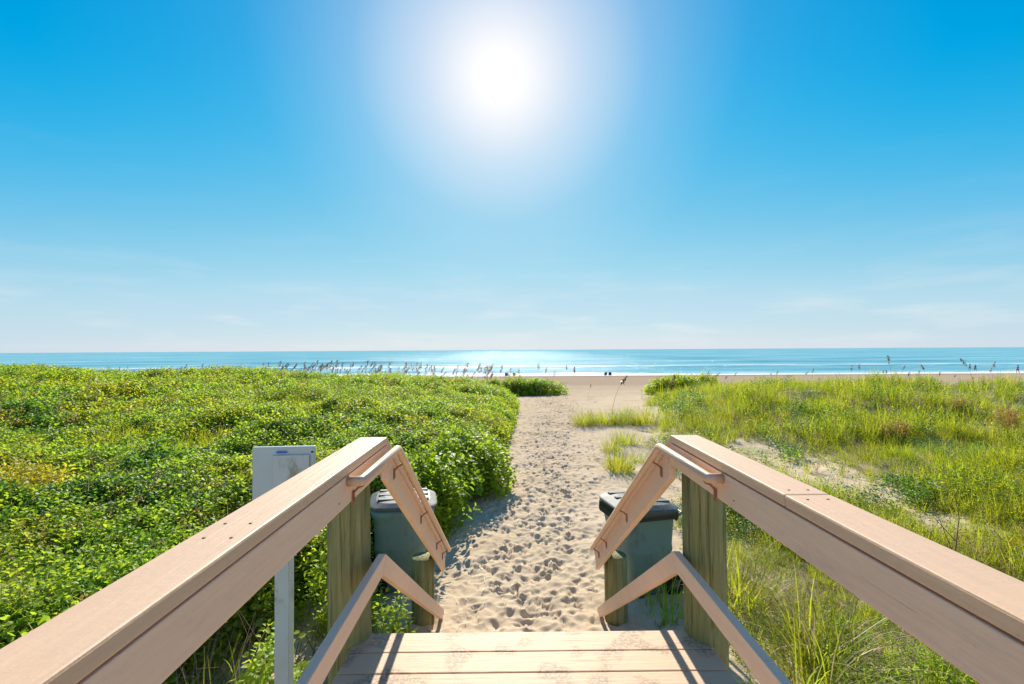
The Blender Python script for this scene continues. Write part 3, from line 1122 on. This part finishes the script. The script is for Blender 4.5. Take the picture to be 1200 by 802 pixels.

---

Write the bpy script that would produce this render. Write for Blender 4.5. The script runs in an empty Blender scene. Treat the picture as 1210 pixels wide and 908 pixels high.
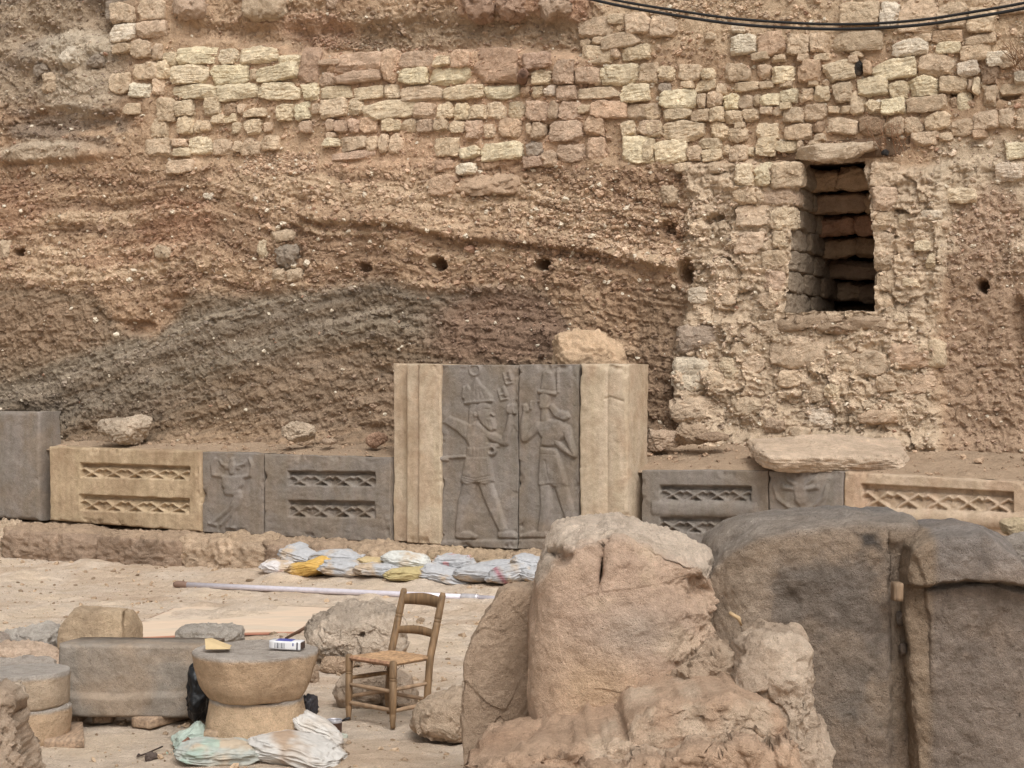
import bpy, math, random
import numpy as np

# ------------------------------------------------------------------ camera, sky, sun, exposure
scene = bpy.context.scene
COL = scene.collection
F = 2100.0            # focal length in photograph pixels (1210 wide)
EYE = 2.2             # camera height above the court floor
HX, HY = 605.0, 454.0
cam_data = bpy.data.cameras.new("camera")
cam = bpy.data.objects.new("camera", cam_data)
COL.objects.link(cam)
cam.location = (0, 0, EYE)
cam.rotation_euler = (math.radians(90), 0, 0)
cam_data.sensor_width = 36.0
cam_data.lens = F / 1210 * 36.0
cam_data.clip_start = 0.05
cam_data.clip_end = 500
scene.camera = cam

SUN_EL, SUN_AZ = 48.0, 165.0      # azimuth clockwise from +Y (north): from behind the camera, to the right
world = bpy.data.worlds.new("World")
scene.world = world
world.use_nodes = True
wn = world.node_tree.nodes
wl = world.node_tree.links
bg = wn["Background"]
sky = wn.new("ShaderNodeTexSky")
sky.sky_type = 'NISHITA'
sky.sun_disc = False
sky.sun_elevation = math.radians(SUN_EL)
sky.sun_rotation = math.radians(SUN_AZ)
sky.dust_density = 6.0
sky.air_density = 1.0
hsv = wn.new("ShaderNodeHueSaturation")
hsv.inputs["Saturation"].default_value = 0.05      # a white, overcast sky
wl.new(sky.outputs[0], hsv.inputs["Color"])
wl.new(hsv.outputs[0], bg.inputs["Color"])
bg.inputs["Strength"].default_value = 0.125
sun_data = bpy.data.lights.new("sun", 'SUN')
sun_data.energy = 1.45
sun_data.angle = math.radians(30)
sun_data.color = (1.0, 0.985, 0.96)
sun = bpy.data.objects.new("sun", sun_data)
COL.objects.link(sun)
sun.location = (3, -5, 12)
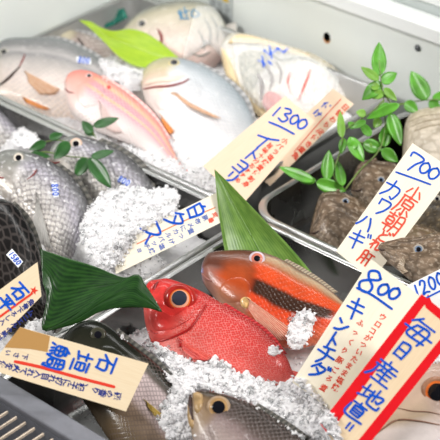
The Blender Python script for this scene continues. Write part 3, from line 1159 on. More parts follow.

> TASK TO CARRY OUT: Reproduce the data above exactly, but only the lines from the one showing "Write the bpy" through the one showing "import numpy as np", with both ends kept and the pictures left out.

> SOLUTION TO THIS TASK:
Write the bpy script that would produce this render. Write for Blender 4.5. The script runs in an empty Blender scene. Treat the picture as 1210 pixels wide and 908 pixels high.
import bpy, math, random
import numpy as np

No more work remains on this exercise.